(begin)

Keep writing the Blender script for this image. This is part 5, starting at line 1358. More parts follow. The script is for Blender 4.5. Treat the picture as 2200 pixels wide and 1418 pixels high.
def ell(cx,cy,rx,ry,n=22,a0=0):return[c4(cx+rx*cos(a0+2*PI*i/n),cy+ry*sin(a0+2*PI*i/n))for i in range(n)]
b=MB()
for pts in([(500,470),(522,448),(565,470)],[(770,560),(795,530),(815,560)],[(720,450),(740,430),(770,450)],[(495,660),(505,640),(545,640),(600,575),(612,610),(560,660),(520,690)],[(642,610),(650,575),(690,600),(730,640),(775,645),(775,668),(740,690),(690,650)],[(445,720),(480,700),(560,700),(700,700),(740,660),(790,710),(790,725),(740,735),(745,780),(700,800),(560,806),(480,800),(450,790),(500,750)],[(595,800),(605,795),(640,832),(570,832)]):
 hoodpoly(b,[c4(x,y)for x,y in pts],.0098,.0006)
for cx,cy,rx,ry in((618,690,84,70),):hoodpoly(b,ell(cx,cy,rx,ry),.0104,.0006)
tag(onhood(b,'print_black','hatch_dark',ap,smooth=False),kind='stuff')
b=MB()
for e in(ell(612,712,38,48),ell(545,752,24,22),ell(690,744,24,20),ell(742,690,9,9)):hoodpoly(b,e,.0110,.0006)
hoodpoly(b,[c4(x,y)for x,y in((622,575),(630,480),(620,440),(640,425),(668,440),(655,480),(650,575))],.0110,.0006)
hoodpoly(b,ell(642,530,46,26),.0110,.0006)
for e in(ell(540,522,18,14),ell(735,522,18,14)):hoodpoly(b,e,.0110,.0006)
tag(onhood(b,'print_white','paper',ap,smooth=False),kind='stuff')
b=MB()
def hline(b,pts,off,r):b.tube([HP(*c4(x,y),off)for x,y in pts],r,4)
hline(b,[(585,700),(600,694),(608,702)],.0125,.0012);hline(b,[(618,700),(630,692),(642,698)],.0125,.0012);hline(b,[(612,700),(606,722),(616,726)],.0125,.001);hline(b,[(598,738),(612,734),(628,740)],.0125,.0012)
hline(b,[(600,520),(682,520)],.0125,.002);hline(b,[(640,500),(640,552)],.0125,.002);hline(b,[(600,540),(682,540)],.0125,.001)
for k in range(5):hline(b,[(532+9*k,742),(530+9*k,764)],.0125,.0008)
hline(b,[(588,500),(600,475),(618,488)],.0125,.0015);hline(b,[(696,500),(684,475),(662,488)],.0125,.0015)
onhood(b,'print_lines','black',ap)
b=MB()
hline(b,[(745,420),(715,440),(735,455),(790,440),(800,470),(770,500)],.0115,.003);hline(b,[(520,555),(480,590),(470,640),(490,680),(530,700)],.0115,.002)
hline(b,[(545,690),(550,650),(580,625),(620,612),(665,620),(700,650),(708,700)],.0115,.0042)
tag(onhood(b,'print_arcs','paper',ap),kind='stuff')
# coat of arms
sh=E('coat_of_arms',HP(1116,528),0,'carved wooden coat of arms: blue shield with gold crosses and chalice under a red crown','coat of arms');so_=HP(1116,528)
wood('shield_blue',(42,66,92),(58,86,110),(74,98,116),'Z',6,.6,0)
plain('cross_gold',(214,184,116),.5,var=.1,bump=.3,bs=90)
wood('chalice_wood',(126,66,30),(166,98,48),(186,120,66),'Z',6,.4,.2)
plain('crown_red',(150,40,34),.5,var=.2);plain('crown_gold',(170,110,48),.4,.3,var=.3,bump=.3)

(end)

### GOAL:
Return all of the data precisely as it appears.

### THE RESULT:
Keep writing the Blender script for this image. This is part 5, starting at line 1358. More parts follow. The script is for Blender 4.5. Treat the picture as 2200 pixels wide and 1418 pixels high.
def ell(cx,cy,rx,ry,n=22,a0=0):return[c4(cx+rx*cos(a0+2*PI*i/n),cy+ry*sin(a0+2*PI*i/n))for i in range(n)]
b=MB()
for pts in([(500,470),(522,448),(565,470)],[(770,560),(795,530),(815,560)],[(720,450),(740,430),(770,450)],[(495,660),(505,640),(545,640),(600,575),(612,610),(560,660),(520,690)],[(642,610),(650,575),(690,600),(730,640),(775,645),(775,668),(740,690),(690,650)],[(445,720),(480,700),(560,700),(700,700),(740,660),(790,710),(790,725),(740,735),(745,780),(700,800),(560,806),(480,800),(450,790),(500,750)],[(595,800),(605,795),(640,832),(570,832)]):
 hoodpoly(b,[c4(x,y)for x,y in pts],.0098,.0006)
for cx,cy,rx,ry in((618,690,84,70),):hoodpoly(b,ell(cx,cy,rx,ry),.0104,.0006)
tag(onhood(b,'print_black','hatch_dark',ap,smooth=False),kind='stuff')
b=MB()
for e in(ell(612,712,38,48),ell(545,752,24,22),ell(690,744,24,20),ell(742,690,9,9)):hoodpoly(b,e,.0110,.0006)
hoodpoly(b,[c4(x,y)for x,y in((622,575),(630,480),(620,440),(640,425),(668,440),(655,480),(650,575))],.0110,.0006)
hoodpoly(b,ell(642,530,46,26),.0110,.0006)
for e in(ell(540,522,18,14),ell(735,522,18,14)):hoodpoly(b,e,.0110,.0006)
tag(onhood(b,'print_white','paper',ap,smooth=False),kind='stuff')
b=MB()
def hline(b,pts,off,r):b.tube([HP(*c4(x,y),off)for x,y in pts],r,4)
hline(b,[(585,700),(600,694),(608,702)],.0125,.0012);hline(b,[(618,700),(630,692),(642,698)],.0125,.0012);hline(b,[(612,700),(606,722),(616,726)],.0125,.001);hline(b,[(598,738),(612,734),(628,740)],.0125,.0012)
hline(b,[(600,520),(682,520)],.0125,.002);hline(b,[(640,500),(640,552)],.0125,.002);hline(b,[(600,540),(682,540)],.0125,.001)
for k in range(5):hline(b,[(532+9*k,742),(530+9*k,764)],.0125,.0008)
hline(b,[(588,500),(600,475),(618,488)],.0125,.0015);hline(b,[(696,500),(684,475),(662,488)],.0125,.0015)
onhood(b,'print_lines','black',ap)
b=MB()
hline(b,[(745,420),(715,440),(735,455),(790,440),(800,470),(770,500)],.0115,.003);hline(b,[(520,555),(480,590),(470,640),(490,680),(530,700)],.0115,.002)
hline(b,[(545,690),(550,650),(580,625),(620,612),(665,620),(700,650),(708,700)],.0115,.0042)
tag(onhood(b,'print_arcs','paper',ap),kind='stuff')
# coat of arms
sh=E('coat_of_arms',HP(1116,528),0,'carved wooden coat of arms: blue shield with gold crosses and chalice under a red crown','coat of arms');so_=HP(1116,528)
wood('shield_blue',(42,66,92),(58,86,110),(74,98,116),'Z',6,.6,0)
plain('cross_gold',(214,184,116),.5,var=.1,bump=.3,bs=90)
wood('chalice_wood',(126,66,30),(166,98,48),(186,120,66),'Z',6,.4,.2)
plain('crown_red',(150,40,34),.5,var=.2);plain('crown_gold',(170,110,48),.4,.3,var=.3,bump=.3)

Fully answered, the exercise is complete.